Last week, the minimum export price (MEP) of onion was raised from $750 to $1,200 per tonne. Despite this, prices in the local market remain high. Consumers are still paying Rs 220-240 per kg for onions.
Impact of Export Policies and Local Market Dynamics
Exporters influenced the Ministry of Commerce (MoC) to set a higher MEP. They aimed to control rising prices and support growers. Yet, these goals have not been achieved. In Karachi’s Water Pump area, onions from Balochistan and Sindh are priced at Rs 240 and 220 per kg, respectively.

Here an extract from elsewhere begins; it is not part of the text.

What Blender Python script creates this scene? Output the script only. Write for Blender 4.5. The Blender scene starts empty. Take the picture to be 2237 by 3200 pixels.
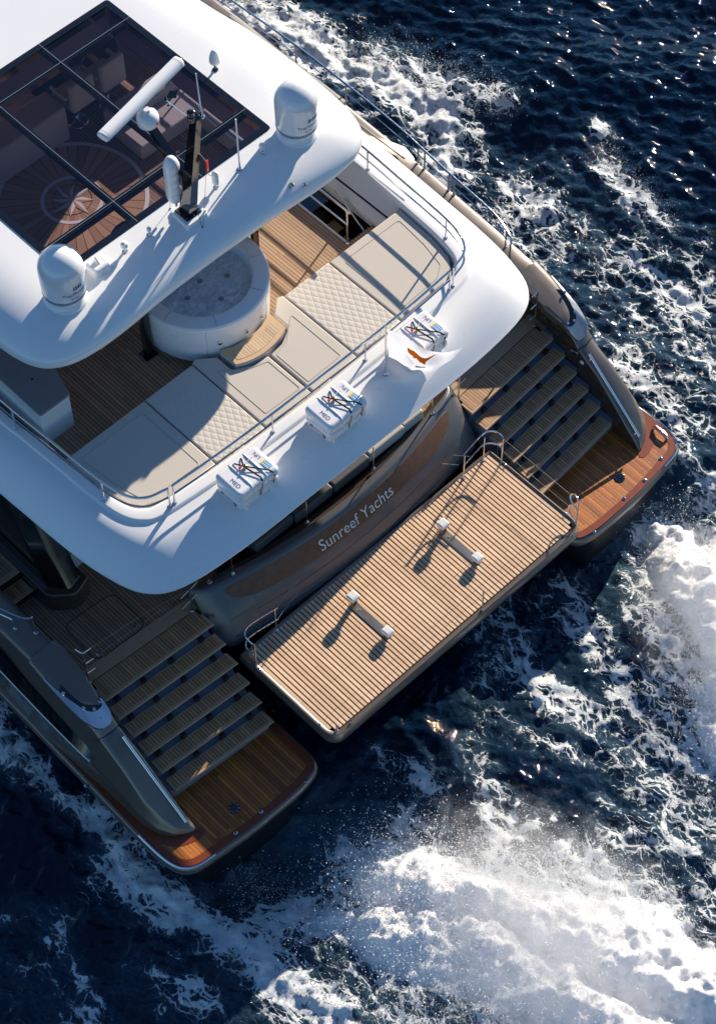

The wholesale market offers better quality onions at Rs 250 per kg.
When India banned onion exports on December 8, prices in Karachi were Rs 150-180 per kg. The demand and price for onions are high in countries reliant on Indian imports. This situation has made Pakistani onions expensive in these markets.
Many exporters hoarded onions, anticipating profits from India’s export ban. Meanwhile, some traders import onions from Afghanistan and Iran to meet local demand, increasing the strain on foreign exchange.

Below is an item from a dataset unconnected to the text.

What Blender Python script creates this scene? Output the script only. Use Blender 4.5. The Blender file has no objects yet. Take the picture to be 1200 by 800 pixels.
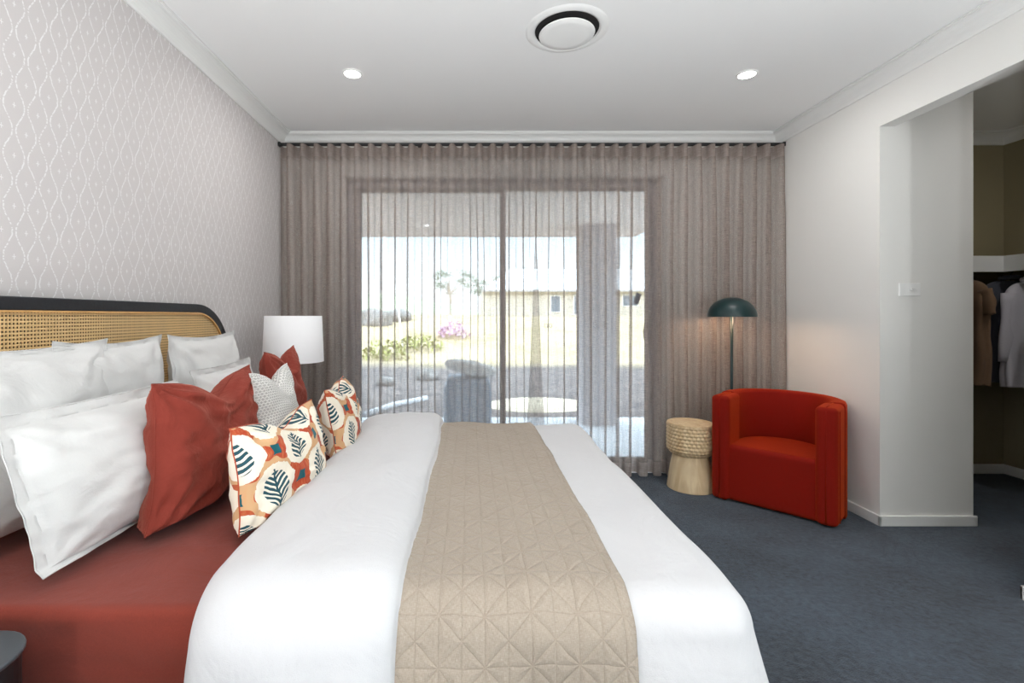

Currently, exporters benefit more than consumers. Consumers pay higher prices for imported onions, which lack the quality and taste of Pakistani onions. Traders suggest growers are the biggest losers in this situation. Exporters and market forces buy large quantities of onions from growers for hoarding, while local traders charge consumers higher prices.
Haji Shahjehan, president of the Falahi Anjuman Wholesale Vegetable Market, proposes a 10-15 day export ban to control prices. He questions why Pakistan doesn’t impose a ban like India to relieve consumers.